In the face of national public outcry, he was offered the chance to fall on his sword, and he submitted his resignation later that month.

Throughout the rest of the war, relations between Kennedy and the Roosevelt Administration remained tense (especially when Joe Kennedy, Jr., vocally opposed FDR's renomination). Having effectively removed himself from the national stage, Joe Sr. sat out the war on the sidelines. Kennedy did however stay active in the smaller venues of rallying Irish and Roman Catholic Democrats to vote for Roosevelt's reelection in 1944. like Al Smith. He claimed to be eager to help the war effort, but as a result of his previous gaffes, he was neither trusted nor re-invited. [7]

en.wikipedia.org.

As fiercely anti-Communist as they were anti-Semitic, Kennedy and Astor looked upon Adolf Hitler as a welcome solution to both of these "world problems" (Nancy's phrase). No member of the so-called "Cliveden Set" (the informal cabal of appeasers who met frequently at Nancy Astor's palatial home) seemed much concerned with the dilemma faced by Jews under the Reich. Astor wrote Kennedy that Hitler would have to do more than just "give a rough time" to "the killers of Christ" before she'd be in favor of launching "Armageddon to save them. The wheel of history swings round as the Lord would have it. Who are we to stand in the way of the future?" Kennedy replied that he expected the "Jew media" in the United States to become a problem, that "Jewish pundits in New York and Los Angeles" were already making noises contrived to "set a match to the fuse of the world."

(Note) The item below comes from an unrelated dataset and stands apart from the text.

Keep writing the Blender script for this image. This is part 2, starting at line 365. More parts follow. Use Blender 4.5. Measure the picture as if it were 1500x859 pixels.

During May of 1938, Kennedy engaged in extensive discussions with the new German Ambassador to the Court of St. James's, Herbert von Dirksen. In the midst of these conversations (held without approval from the U.S. State Department), Kennedy advised von Dirksen that President Roosevelt was the victim of "Jewish influence" and was poorly informed as to the philosophy, ambitions and ideals of Hitler's regime. (The Nazi ambassador subsequently told his bosses that Kennedy was "Germany's best friend" in London.)